When asked about the project's potential return on investment, she didn't pretend to have an answer: "I don't know that yet, because I don't know who my partner is." The project's $400 million price tag, she noted, is only a planning estimate based on current market rates for power and square footage—not a finalized budget.

Fisk isn't the only HBCU eyeing data centers as a source of revenue and technological relevance. Several HBCUs have partnered with companies such as Microsoft to provide students with training and a pathway to industry jobs. Atlanta-based Impact DataSource is pursuing a similar "Dream Centers" initiative, partnering with HBCUs to build facilities designed to generate workforce training and local economic development. Its first $108 million project, approved in partnership with North Carolina A&T State University, will sit off campus rather than on university grounds.

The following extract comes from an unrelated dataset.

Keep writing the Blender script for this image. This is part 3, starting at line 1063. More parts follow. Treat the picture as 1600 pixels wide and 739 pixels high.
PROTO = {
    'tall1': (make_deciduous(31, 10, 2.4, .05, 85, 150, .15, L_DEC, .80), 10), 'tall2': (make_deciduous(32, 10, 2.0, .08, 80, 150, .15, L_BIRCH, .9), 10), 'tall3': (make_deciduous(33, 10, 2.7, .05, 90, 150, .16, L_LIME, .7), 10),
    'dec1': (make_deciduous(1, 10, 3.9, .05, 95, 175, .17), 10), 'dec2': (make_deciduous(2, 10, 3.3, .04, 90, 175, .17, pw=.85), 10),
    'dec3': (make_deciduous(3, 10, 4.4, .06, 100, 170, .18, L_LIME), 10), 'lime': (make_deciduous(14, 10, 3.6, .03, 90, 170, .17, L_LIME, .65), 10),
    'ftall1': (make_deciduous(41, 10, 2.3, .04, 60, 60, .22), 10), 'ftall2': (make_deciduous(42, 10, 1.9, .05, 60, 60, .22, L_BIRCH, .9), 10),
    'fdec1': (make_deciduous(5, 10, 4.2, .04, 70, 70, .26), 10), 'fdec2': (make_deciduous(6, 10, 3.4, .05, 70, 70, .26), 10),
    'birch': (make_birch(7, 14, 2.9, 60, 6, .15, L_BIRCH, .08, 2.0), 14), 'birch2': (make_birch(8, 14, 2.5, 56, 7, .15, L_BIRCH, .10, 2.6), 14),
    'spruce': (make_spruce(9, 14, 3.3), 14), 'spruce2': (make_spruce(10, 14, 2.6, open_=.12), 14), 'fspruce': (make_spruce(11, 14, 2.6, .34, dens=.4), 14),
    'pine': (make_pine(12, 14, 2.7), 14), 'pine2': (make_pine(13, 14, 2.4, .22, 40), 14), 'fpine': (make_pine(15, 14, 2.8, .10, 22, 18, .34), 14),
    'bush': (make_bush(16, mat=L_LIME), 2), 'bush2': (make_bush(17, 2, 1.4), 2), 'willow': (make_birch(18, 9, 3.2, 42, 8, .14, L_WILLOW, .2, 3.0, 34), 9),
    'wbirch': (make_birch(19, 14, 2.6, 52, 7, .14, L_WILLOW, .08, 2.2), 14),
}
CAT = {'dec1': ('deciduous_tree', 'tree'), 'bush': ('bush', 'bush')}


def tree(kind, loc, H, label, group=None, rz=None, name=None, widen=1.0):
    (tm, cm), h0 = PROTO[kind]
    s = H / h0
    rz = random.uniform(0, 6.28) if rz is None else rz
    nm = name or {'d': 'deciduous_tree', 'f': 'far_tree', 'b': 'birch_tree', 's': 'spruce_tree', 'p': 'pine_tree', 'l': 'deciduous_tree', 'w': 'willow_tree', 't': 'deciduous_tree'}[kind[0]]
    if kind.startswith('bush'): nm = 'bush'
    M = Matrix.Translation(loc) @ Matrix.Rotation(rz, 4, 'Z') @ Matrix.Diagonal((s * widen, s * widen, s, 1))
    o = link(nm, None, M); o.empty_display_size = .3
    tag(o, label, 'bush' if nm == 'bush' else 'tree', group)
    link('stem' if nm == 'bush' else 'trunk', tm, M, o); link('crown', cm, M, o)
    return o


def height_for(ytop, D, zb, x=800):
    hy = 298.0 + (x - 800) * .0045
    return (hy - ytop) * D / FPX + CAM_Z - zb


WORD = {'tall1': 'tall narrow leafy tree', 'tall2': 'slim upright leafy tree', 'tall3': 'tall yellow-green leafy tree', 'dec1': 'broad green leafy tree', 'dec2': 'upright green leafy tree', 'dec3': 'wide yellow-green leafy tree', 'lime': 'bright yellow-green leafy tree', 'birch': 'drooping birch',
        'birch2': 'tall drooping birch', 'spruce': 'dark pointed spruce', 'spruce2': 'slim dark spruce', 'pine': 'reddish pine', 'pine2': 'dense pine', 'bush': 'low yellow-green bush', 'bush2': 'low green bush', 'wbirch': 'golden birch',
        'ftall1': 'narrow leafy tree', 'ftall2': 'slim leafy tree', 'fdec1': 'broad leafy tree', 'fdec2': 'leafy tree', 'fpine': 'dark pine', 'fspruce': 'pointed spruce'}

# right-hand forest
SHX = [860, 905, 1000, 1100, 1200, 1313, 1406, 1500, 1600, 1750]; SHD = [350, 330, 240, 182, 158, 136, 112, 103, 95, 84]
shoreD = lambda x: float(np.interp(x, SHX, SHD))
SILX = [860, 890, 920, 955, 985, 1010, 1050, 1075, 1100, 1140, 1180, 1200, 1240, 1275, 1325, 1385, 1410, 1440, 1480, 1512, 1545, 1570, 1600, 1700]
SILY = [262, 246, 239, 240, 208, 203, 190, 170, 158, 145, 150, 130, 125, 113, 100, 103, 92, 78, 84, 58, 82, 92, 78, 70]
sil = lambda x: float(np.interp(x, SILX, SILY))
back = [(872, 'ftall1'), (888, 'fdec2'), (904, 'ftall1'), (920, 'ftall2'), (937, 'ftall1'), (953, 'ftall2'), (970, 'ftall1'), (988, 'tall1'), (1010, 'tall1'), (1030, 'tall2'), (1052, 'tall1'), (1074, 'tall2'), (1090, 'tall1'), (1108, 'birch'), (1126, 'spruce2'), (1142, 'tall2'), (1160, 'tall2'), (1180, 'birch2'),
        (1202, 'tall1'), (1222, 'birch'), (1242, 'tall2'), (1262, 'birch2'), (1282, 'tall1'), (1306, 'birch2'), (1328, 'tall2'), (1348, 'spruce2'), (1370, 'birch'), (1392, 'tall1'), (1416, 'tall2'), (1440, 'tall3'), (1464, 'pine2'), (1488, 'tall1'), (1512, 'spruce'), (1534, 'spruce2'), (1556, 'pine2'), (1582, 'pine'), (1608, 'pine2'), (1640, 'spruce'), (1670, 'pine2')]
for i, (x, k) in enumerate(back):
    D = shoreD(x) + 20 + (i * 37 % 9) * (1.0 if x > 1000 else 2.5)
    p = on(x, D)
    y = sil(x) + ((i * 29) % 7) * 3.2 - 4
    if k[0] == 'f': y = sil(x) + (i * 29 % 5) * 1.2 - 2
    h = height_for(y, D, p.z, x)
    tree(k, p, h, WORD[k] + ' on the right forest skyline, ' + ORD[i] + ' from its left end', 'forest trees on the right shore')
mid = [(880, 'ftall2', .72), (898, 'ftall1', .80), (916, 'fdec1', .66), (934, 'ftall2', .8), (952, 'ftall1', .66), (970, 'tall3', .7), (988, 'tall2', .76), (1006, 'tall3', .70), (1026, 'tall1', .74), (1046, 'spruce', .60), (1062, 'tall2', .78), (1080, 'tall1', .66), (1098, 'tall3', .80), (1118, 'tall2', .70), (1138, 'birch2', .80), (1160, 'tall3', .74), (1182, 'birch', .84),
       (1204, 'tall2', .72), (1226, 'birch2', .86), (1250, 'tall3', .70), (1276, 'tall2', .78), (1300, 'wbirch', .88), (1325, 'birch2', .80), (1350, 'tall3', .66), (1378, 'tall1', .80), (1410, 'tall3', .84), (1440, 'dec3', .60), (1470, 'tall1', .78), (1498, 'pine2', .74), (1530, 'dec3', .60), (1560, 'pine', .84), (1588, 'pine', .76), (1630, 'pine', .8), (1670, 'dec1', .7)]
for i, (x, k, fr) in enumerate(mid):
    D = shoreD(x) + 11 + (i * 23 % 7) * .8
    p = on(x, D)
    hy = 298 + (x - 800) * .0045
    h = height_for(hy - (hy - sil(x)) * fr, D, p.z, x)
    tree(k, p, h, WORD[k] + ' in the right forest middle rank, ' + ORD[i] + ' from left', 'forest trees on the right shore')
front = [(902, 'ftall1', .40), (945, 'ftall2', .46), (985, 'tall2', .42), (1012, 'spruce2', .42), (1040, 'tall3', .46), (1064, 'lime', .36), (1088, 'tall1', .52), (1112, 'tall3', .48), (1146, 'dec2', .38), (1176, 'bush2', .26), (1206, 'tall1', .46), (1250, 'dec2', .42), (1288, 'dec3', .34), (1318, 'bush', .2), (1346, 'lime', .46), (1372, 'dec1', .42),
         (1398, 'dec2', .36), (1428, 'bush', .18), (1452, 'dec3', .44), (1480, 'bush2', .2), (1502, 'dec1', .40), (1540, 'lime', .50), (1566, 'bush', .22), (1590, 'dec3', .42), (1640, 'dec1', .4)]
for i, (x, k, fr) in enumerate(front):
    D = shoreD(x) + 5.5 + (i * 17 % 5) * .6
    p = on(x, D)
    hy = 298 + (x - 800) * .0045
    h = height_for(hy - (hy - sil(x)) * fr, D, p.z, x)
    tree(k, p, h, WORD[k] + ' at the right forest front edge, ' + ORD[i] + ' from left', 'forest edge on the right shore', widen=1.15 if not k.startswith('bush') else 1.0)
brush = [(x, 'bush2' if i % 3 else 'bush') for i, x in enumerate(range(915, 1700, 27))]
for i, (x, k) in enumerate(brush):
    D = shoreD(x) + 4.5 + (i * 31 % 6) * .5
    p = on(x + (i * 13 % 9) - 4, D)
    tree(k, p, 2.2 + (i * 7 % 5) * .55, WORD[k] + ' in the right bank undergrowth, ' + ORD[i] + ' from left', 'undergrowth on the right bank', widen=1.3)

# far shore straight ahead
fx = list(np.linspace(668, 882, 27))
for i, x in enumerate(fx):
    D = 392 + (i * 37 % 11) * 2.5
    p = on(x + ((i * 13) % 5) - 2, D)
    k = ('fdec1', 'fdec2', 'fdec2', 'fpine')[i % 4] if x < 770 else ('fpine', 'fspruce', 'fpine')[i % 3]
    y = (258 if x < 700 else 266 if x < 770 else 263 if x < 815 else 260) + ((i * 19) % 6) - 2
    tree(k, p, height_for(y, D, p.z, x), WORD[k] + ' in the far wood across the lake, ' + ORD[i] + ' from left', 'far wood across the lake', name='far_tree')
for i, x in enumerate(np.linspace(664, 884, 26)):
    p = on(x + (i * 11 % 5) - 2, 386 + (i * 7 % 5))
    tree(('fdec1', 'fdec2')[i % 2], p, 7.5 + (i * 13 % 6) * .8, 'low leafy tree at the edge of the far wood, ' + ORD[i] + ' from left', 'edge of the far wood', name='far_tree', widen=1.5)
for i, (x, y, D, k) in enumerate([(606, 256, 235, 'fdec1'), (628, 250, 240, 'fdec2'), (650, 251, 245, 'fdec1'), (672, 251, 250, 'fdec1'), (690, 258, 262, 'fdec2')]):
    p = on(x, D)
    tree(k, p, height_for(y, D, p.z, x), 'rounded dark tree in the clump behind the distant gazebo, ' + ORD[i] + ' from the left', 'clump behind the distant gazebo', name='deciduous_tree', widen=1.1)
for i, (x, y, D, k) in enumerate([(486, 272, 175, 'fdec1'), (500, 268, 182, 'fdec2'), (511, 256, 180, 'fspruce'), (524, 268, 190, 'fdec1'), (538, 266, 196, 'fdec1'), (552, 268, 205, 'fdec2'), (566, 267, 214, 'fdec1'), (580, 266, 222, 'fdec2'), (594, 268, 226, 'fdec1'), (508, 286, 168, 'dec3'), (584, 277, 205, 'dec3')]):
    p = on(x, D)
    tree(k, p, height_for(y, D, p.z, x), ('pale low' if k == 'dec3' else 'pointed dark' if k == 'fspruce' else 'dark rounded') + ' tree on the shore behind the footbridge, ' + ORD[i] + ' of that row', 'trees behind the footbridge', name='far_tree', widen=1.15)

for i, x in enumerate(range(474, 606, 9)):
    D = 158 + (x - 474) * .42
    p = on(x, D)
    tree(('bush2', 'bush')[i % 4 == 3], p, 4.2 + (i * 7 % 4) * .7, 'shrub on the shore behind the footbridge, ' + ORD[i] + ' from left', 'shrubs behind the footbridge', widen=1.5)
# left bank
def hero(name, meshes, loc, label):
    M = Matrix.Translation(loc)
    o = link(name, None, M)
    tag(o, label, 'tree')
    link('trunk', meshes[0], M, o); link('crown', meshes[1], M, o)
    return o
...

Along with specific concerns about the data center, Clark has faced questions about how Fisk and its ambitious master plan will fare in the face of a broad corporate retreat from diversity initiatives.

"I see Fisk as an institution that has educated and delivered to this community, to this country, to this world, some great minds we have offered up to businesses, corporations, governments, municipalities, individuals who are committed to excellence. This isn't about DEI to me. This is about excellence."

Fisk was chartered in 1866 to educate all, she points out, and the mandate hasn't changed. "We've done a really good job of that, and we just need to make sure we keep doing it and not look back, but look ahead and look at everything we're going to need in order to move forward."